DATASET RECORDS »
——

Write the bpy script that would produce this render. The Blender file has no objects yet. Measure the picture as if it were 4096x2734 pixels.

——

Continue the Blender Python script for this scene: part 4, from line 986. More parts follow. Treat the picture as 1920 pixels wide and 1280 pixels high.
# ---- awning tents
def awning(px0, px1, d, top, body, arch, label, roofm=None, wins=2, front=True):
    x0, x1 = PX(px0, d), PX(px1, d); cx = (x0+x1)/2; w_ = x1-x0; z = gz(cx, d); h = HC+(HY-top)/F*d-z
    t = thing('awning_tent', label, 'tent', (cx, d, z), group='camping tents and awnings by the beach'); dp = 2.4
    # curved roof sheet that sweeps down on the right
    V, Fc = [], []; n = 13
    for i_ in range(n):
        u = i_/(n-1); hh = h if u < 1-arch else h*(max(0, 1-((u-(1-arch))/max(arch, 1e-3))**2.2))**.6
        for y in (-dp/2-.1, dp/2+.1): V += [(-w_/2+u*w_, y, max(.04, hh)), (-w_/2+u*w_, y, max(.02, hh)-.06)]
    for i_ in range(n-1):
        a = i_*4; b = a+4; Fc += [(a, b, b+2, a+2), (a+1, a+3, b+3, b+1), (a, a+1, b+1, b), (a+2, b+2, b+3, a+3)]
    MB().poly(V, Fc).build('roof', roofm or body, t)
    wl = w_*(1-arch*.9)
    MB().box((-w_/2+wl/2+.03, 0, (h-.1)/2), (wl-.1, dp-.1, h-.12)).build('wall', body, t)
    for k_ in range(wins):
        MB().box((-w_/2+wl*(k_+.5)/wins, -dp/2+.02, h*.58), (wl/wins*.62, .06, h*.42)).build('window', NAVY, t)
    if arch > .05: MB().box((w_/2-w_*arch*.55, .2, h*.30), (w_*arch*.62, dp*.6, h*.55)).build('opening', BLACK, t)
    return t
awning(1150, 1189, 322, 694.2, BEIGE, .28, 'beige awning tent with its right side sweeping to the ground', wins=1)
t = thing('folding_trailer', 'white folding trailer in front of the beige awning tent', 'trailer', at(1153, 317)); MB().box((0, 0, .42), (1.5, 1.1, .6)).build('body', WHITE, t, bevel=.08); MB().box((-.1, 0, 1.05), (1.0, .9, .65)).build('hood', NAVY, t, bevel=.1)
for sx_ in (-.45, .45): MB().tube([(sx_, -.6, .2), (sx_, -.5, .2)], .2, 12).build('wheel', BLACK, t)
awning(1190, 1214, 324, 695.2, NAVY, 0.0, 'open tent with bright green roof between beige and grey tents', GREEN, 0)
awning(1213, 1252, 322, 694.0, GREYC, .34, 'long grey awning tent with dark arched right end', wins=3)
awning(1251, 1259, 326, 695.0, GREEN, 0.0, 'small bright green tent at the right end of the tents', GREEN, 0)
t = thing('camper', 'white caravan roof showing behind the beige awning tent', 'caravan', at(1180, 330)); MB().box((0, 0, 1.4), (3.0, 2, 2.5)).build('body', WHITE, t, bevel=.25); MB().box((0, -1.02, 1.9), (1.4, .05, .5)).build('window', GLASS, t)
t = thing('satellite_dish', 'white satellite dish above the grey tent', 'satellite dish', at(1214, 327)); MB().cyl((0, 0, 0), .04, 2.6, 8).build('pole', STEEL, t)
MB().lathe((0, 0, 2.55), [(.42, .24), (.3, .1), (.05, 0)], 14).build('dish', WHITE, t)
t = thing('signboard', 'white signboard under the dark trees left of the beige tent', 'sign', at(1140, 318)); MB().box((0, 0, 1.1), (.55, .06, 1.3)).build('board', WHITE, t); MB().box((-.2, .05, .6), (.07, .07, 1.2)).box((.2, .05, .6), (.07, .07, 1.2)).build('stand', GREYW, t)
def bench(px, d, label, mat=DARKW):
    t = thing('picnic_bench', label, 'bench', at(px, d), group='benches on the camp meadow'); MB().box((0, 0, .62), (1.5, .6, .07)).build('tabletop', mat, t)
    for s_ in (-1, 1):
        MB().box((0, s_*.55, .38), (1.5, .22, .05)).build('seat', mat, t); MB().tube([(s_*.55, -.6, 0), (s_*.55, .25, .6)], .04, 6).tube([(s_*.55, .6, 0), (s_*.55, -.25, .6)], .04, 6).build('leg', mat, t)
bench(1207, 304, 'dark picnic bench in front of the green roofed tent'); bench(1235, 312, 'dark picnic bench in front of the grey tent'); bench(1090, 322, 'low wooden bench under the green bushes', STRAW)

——

JOB » Return a copy of every line that includes the word "Blender".

FINISHED TASK »
Write the bpy script that would produce this render. The Blender file has no objects yet. Measure the picture as if it were 4096x2734 pixels.
Continue the Blender Python script for this scene: part 4, from line 986. More parts follow. Treat the picture as 1920 pixels wide and 1280 pixels high.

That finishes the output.